Branson Area Airport Subsidized at $8.24 per head - 417 reports

The excerpts below are from an article in 417 magazine By Tiesha Miller:

In 2006, then-mayor Lou Shaffer signed a pay-for-performance agreement. For every inbound passenger, the City of Branson is to pay $8.24—an amount that was calculated using the projected tax revenue generated by each visitor. Annually, the amount cannot exceed $2 million, and the city is more or less locked into the agreement for 30 years. Taney County declined a similar deal.

On the surface, the city’s agreement makes sense. In general, the consensus on the airport is pretty unified. Most everyone seems to see it as a great thing for Branson’s economy. People coming into Branson bring revenue, including that of the tax variety. Everyone wins. But it’s not the airport that concerns Mayor Raeanne Presley. She’s in full support. It’s the deal the city made that concerns her.

“It’s not specific enough to who we’ll pay for,” Presley says. “We don’t know if [the inbound passengers] are new to the area. If I get on an airplane, and I fly back, then the city has to pay $8.24 for me. But I’m not growing the economy.” She also points out that while this sort of deal isn’t rare, she thinks the per-passenger dollar amount is too high.

The deal also begs the question, what happens if Branson isn’t the main attraction? Today, it seems unlikely that anything else in the area will draw more visitors than Branson, but there’s no guarantee the situation will stay that way. What happens if everyone heads south?

“I don’t want to dream what things will be like in 30 years,” Presley says. “You don’t know what will be built. A big destination resort might go up next to Big Cedar.”

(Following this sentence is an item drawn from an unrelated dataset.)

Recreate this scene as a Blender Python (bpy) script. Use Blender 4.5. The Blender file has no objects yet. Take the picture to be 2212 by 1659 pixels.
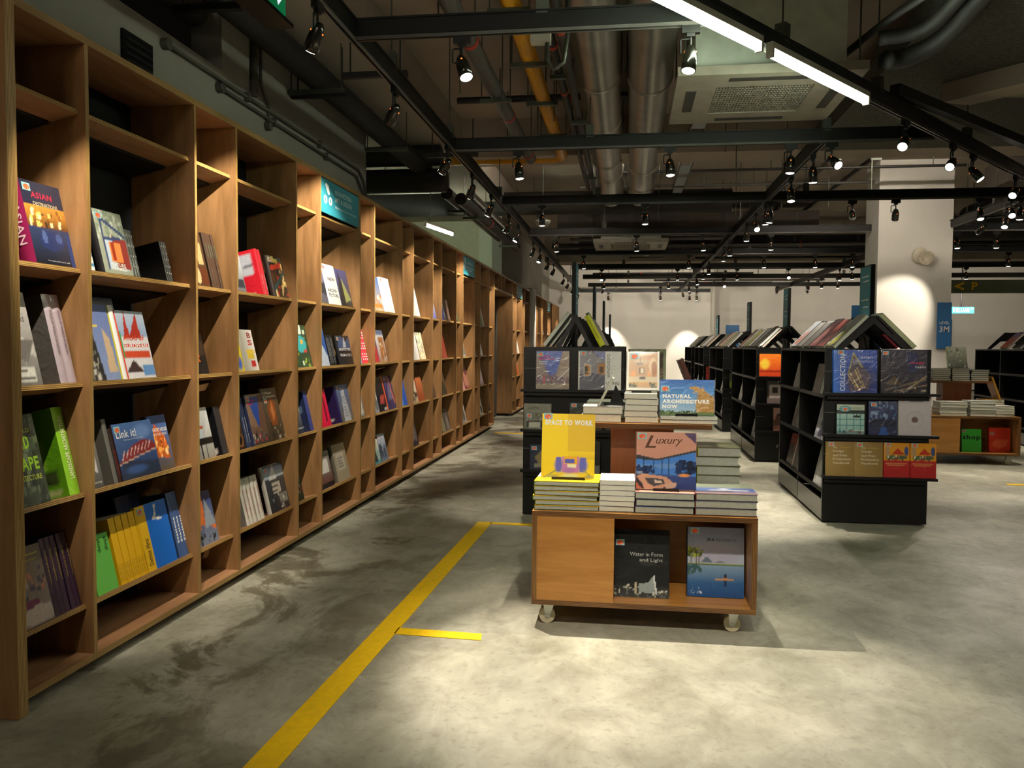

The argument can go in many directions. On one hand, $8.24 per passagner may be a small trade for the low-risk option of having a privately funded airport from which the city’s economy gains. Peet also says the agreement was hugely influential in securing the bond investors because they could guarantee a source of revenue. The city won’t take a loss if the airport fails because it only pays if people actually fly into the airport. Should Branson officials have been more specific on which inbound passengers qualified, and was $8.24 the ideal magic number? The question still remains whether the city’s move was business-savvy.